I've got to move on and be who I am
I just don't belong here I hope you understand
we might find our place in this world someday
but at least for now I gotta go my own way

Non so bene cos’ho ultimamente. Non capisco se sono arrabbiata o se sono abbattuta. È che un sacco di cose mi fanno girare le scatole ma invece che prenderle a pugni vorrei solo sedermi in un angolo e piangere fino alla fine delle lacrime.
Ieri sera ero in chat su face con Bruno e ci siamo messi a parlare dell’uni e del servizio civile. Mi ha detto che così perdo un anno, che mi laureo più tardi. Gli ho detto che a dire il vero, me ne frego di laurearmi. Mi ha detto anche che quando sono laureata posso trovarmi un lavoro bello (e questo è tutto da vedere, a dire il vero) e trasferirmi. Non ho la minima intenzione di trasferirmi. I miei sono delle pigne nel didietro, però non mi fa voglia andare via da casa. Specialmente pensare di dormire da sola la notte. Ultimamente ho sviluppato una fottutissima paura dei ladri e se sento anche il minimo rumore non riesco più a dormire. Vabbè, ma ora non c’entra. Quello che mi ha dato fastidio, anche se non è la definizione esatta, è che sia stato uno più piccolo di me a venire a farmi la morale e dirmi cosa devo o non devo fare, uno che un volta lo stavo a sentire io, come se si fossero rovesciate le parti. Cioè, sono sicura che non intendeva impormi niente, voglio dire, erano solo consigli e constatazioni, ma siccome ne ho le tasche piene di gente che mi chiede come sono presa con l’uni e perché ho mollato e cose del genere (e in particolare c’è un sacco di gente che manco mi conosce a chiedermelo), ormai l’argomento mi dà un gran fastidio.
La verità è che non so cosa voglio fare della mia vita, che giovedì vado a fare il colloquio per il servizio civile e spero di prendere un buon punteggio e che mi mandino dove ho chiesto, ma in realtà non me  ne frega niente di passare. Voglio dire, ultimamente le cose mi stancano. Qualsiasi cosa. Che sia stare in biblio, che sia guardare la tivvù, che sia stare al computer a cazzeggiare, che sia giocare col gatto.

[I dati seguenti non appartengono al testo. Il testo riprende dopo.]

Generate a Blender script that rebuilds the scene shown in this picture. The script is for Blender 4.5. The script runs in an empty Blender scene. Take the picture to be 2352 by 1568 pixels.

Sabato prossimo sono stata invitata a una specie di festa di compleanno di un’amica, e non ho la minima voglia di andarci, perché so già che quando il gatto non c’è i topi ballano, quindi immagino che scorrerà alcol a fiumi (e io non bevo), che le ragazze faranno le vacche e balleranno addosso ai pochi ragazzi che ci saranno (e io non sono il tipo), che saranno tutte vestite e truccate come se andassero a un ricevimento (e io non credo proprio) e qualsiasi altra cosa vi possa venire in mente. Ho detto che allora avrei fatto la fotografa, giusto per non stare a fare il soprammobile e a tediarmi tutta la sera in mezzo a gente che non so nemmeno chi sia. Solo che avrei fatto meglio a stare zitta, perché adesso sono davvero costretta ad andarci.
Martedì ricomincia anche il corso di autodifesa, annuale, e gli ho detto che vado perché mia madre ha fatto del terrorismo dicendo che devo muovermi sennò divento sempre più goffa e imbranata e le falde di grasso si moltiplicano (mia madre mi vuole davvero bene), ma non ho assolutamente voglia, a dire il vero. Pensare di pagare per muovermi e anche per tutto l'anno, mi fa venire voglia di dirgli che mi sono sbagliata e non ci vado più.
Voglio scappare lontano e nascondermi da tutto e da tutti.